* [TASK INSTRUCTIONS]: Write the material out again, line by line, exactly as it is.

----------

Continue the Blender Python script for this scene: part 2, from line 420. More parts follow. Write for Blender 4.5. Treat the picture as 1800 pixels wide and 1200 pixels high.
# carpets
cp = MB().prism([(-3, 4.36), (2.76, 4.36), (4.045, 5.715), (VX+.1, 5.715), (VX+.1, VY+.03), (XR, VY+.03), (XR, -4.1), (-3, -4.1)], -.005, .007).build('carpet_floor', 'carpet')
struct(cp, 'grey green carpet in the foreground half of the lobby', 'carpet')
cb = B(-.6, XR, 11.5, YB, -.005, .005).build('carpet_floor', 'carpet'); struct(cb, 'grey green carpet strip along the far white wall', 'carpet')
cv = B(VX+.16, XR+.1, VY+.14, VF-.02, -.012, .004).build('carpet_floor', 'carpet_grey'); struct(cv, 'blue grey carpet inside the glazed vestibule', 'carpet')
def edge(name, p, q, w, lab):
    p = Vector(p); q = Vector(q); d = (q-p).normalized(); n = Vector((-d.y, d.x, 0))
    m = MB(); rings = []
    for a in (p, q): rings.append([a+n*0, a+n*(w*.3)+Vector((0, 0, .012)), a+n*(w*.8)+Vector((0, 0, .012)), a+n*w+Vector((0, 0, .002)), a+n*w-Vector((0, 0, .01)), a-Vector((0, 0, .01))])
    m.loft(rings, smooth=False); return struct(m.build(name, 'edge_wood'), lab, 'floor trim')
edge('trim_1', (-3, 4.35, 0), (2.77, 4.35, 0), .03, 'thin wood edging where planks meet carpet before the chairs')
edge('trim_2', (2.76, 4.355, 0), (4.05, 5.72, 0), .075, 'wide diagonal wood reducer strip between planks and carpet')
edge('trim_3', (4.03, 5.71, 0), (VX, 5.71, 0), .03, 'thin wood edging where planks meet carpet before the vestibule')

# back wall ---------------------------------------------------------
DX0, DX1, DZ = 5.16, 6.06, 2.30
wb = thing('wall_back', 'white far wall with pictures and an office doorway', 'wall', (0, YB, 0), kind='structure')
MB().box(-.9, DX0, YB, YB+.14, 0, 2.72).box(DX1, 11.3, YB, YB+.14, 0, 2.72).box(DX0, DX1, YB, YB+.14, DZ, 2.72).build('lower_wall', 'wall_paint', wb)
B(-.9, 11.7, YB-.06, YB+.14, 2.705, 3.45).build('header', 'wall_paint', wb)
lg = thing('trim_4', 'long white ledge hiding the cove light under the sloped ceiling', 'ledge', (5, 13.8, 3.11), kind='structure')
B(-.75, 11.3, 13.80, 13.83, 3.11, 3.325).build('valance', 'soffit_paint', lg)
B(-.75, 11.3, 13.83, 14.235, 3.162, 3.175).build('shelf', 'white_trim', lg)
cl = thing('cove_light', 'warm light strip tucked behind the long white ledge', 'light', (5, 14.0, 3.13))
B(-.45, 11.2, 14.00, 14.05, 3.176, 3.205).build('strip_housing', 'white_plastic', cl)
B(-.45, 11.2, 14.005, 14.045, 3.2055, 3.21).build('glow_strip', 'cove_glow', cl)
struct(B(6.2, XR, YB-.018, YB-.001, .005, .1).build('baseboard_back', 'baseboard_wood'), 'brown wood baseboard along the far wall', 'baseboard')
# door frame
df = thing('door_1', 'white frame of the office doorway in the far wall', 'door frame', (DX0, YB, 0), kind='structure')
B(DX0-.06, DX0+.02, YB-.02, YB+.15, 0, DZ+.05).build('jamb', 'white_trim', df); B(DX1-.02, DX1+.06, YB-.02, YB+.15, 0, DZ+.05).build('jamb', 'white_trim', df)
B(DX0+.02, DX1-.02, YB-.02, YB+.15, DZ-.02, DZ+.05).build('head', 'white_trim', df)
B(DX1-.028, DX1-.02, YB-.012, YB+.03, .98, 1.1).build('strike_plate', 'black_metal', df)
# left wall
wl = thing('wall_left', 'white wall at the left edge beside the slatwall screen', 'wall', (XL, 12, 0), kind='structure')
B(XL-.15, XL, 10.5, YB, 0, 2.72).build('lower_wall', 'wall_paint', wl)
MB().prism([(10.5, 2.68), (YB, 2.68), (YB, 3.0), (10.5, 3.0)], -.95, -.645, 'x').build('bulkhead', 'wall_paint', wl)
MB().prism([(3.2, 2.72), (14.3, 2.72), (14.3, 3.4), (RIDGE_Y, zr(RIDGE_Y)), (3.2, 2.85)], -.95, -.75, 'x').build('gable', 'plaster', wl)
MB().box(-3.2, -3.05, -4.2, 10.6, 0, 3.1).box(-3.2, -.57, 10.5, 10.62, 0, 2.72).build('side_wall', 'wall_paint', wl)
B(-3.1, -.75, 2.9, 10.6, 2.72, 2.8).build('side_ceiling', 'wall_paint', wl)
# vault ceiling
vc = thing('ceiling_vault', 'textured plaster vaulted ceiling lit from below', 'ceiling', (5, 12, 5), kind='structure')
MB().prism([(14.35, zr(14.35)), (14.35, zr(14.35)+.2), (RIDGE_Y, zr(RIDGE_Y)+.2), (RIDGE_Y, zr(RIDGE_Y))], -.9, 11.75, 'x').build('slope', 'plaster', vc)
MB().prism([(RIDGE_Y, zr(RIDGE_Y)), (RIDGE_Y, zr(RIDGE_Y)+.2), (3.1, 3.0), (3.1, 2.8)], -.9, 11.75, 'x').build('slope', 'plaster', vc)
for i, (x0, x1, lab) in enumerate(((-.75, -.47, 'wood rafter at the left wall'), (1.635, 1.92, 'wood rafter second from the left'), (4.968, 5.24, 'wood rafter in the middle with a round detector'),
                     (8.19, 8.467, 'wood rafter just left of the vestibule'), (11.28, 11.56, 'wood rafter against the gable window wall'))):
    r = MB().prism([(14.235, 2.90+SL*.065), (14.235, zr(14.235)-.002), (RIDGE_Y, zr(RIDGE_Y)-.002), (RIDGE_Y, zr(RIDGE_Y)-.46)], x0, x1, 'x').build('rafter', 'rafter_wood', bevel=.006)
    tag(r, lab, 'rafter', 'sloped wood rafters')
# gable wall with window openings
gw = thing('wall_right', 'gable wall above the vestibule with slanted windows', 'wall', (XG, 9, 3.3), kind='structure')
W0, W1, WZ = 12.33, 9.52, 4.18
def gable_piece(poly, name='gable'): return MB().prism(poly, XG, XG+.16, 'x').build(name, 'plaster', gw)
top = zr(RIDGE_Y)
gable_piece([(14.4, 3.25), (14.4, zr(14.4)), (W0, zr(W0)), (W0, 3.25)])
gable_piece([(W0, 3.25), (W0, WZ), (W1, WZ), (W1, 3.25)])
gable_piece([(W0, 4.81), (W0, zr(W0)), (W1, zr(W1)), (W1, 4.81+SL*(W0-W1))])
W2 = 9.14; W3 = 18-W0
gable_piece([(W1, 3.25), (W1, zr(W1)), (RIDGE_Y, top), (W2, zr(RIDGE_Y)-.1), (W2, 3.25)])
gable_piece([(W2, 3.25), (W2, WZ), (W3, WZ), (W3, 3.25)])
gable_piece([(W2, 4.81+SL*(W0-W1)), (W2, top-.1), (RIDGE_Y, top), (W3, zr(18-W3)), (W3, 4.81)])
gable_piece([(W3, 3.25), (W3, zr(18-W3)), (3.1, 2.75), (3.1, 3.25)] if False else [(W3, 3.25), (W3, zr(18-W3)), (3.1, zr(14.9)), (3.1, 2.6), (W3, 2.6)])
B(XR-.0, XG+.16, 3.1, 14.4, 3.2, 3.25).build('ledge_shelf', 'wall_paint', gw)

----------

* [RESULT OF THE TASK]:
Continue the Blender Python script for this scene: part 2, from line 420. More parts follow. Write for Blender 4.5. Treat the picture as 1800 pixels wide and 1200 pixels high.
# carpets
cp = MB().prism([(-3, 4.36), (2.76, 4.36), (4.045, 5.715), (VX+.1, 5.715), (VX+.1, VY+.03), (XR, VY+.03), (XR, -4.1), (-3, -4.1)], -.005, .007).build('carpet_floor', 'carpet')
struct(cp, 'grey green carpet in the foreground half of the lobby', 'carpet')
cb = B(-.6, XR, 11.5, YB, -.005, .005).build('carpet_floor', 'carpet'); struct(cb, 'grey green carpet strip along the far white wall', 'carpet')
cv = B(VX+.16, XR+.1, VY+.14, VF-.02, -.012, .004).build('carpet_floor', 'carpet_grey'); struct(cv, 'blue grey carpet inside the glazed vestibule', 'carpet')
def edge(name, p, q, w, lab):
    p = Vector(p); q = Vector(q); d = (q-p).normalized(); n = Vector((-d.y, d.x, 0))
    m = MB(); rings = []
    for a in (p, q): rings.append([a+n*0, a+n*(w*.3)+Vector((0, 0, .012)), a+n*(w*.8)+Vector((0, 0, .012)), a+n*w+Vector((0, 0, .002)), a+n*w-Vector((0, 0, .01)), a-Vector((0, 0, .01))])
    m.loft(rings, smooth=False); return struct(m.build(name, 'edge_wood'), lab, 'floor trim')
edge('trim_1', (-3, 4.35, 0), (2.77, 4.35, 0), .03, 'thin wood edging where planks meet carpet before the chairs')
edge('trim_2', (2.76, 4.355, 0), (4.05, 5.72, 0), .075, 'wide diagonal wood reducer strip between planks and carpet')
edge('trim_3', (4.03, 5.71, 0), (VX, 5.71, 0), .03, 'thin wood edging where planks meet carpet before the vestibule')

# back wall ---------------------------------------------------------
DX0, DX1, DZ = 5.16, 6.06, 2.30
wb = thing('wall_back', 'white far wall with pictures and an office doorway', 'wall', (0, YB, 0), kind='structure')
MB().box(-.9, DX0, YB, YB+.14, 0, 2.72).box(DX1, 11.3, YB, YB+.14, 0, 2.72).box(DX0, DX1, YB, YB+.14, DZ, 2.72).build('lower_wall', 'wall_paint', wb)
B(-.9, 11.7, YB-.06, YB+.14, 2.705, 3.45).build('header', 'wall_paint', wb)
lg = thing('trim_4', 'long white ledge hiding the cove light under the sloped ceiling', 'ledge', (5, 13.8, 3.11), kind='structure')
B(-.75, 11.3, 13.80, 13.83, 3.11, 3.325).build('valance', 'soffit_paint', lg)
B(-.75, 11.3, 13.83, 14.235, 3.162, 3.175).build('shelf', 'white_trim', lg)
cl = thing('cove_light', 'warm light strip tucked behind the long white ledge', 'light', (5, 14.0, 3.13))
B(-.45, 11.2, 14.00, 14.05, 3.176, 3.205).build('strip_housing', 'white_plastic', cl)
B(-.45, 11.2, 14.005, 14.045, 3.2055, 3.21).build('glow_strip', 'cove_glow', cl)
struct(B(6.2, XR, YB-.018, YB-.001, .005, .1).build('baseboard_back', 'baseboard_wood'), 'brown wood baseboard along the far wall', 'baseboard')
# door frame
df = thing('door_1', 'white frame of the office doorway in the far wall', 'door frame', (DX0, YB, 0), kind='structure')
B(DX0-.06, DX0+.02, YB-.02, YB+.15, 0, DZ+.05).build('jamb', 'white_trim', df); B(DX1-.02, DX1+.06, YB-.02, YB+.15, 0, DZ+.05).build('jamb', 'white_trim', df)
B(DX0+.02, DX1-.02, YB-.02, YB+.15, DZ-.02, DZ+.05).build('head', 'white_trim', df)
B(DX1-.028, DX1-.02, YB-.012, YB+.03, .98, 1.1).build('strike_plate', 'black_metal', df)
# left wall
wl = thing('wall_left', 'white wall at the left edge beside the slatwall screen', 'wall', (XL, 12, 0), kind='structure')
B(XL-.15, XL, 10.5, YB, 0, 2.72).build('lower_wall', 'wall_paint', wl)
MB().prism([(10.5, 2.68), (YB, 2.68), (YB, 3.0), (10.5, 3.0)], -.95, -.645, 'x').build('bulkhead', 'wall_paint', wl)
MB().prism([(3.2, 2.72), (14.3, 2.72), (14.3, 3.4), (RIDGE_Y, zr(RIDGE_Y)), (3.2, 2.85)], -.95, -.75, 'x').build('gable', 'plaster', wl)
MB().box(-3.2, -3.05, -4.2, 10.6, 0, 3.1).box(-3.2, -.57, 10.5, 10.62, 0, 2.72).build('side_wall', 'wall_paint', wl)
B(-3.1, -.75, 2.9, 10.6, 2.72, 2.8).build('side_ceiling', 'wall_paint', wl)
# vault ceiling
vc = thing('ceiling_vault', 'textured plaster vaulted ceiling lit from below', 'ceiling', (5, 12, 5), kind='structure')
MB().prism([(14.35, zr(14.35)), (14.35, zr(14.35)+.2), (RIDGE_Y, zr(RIDGE_Y)+.2), (RIDGE_Y, zr(RIDGE_Y))], -.9, 11.75, 'x').build('slope', 'plaster', vc)
MB().prism([(RIDGE_Y, zr(RIDGE_Y)), (RIDGE_Y, zr(RIDGE_Y)+.2), (3.1, 3.0), (3.1, 2.8)], -.9, 11.75, 'x').build('slope', 'plaster', vc)
for i, (x0, x1, lab) in enumerate(((-.75, -.47, 'wood rafter at the left wall'), (1.635, 1.92, 'wood rafter second from the left'), (4.968, 5.24, 'wood rafter in the middle with a round detector'),
                     (8.19, 8.467, 'wood rafter just left of the vestibule'), (11.28, 11.56, 'wood rafter against the gable window wall'))):
    r = MB().prism([(14.235, 2.90+SL*.065), (14.235, zr(14.235)-.002), (RIDGE_Y, zr(RIDGE_Y)-.002), (RIDGE_Y, zr(RIDGE_Y)-.46)], x0, x1, 'x').build('rafter', 'rafter_wood', bevel=.006)
    tag(r, lab, 'rafter', 'sloped wood rafters')
# gable wall with window openings
gw = thing('wall_right', 'gable wall above the vestibule with slanted windows', 'wall', (XG, 9, 3.3), kind='structure')
W0, W1, WZ = 12.33, 9.52, 4.18
def gable_piece(poly, name='gable'): return MB().prism(poly, XG, XG+.16, 'x').build(name, 'plaster', gw)
top = zr(RIDGE_Y)
gable_piece([(14.4, 3.25), (14.4, zr(14.4)), (W0, zr(W0)), (W0, 3.25)])
gable_piece([(W0, 3.25), (W0, WZ), (W1, WZ), (W1, 3.25)])
gable_piece([(W0, 4.81), (W0, zr(W0)), (W1, zr(W1)), (W1, 4.81+SL*(W0-W1))])
W2 = 9.14; W3 = 18-W0
gable_piece([(W1, 3.25), (W1, zr(W1)), (RIDGE_Y, top), (W2, zr(RIDGE_Y)-.1), (W2, 3.25)])
gable_piece([(W2, 3.25), (W2, WZ), (W3, WZ), (W3, 3.25)])
gable_piece([(W2, 4.81+SL*(W0-W1)), (W2, top-.1), (RIDGE_Y, top), (W3, zr(18-W3)), (W3, 4.81)])
gable_piece([(W3, 3.25), (W3, zr(18-W3)), (3.1, 2.75), (3.1, 3.25)] if False else [(W3, 3.25), (W3, zr(18-W3)), (3.1, zr(14.9)), (3.1, 2.6), (W3, 2.6)])
B(XR-.0, XG+.16, 3.1, 14.4, 3.2, 3.25).build('ledge_shelf', 'wall_paint', gw)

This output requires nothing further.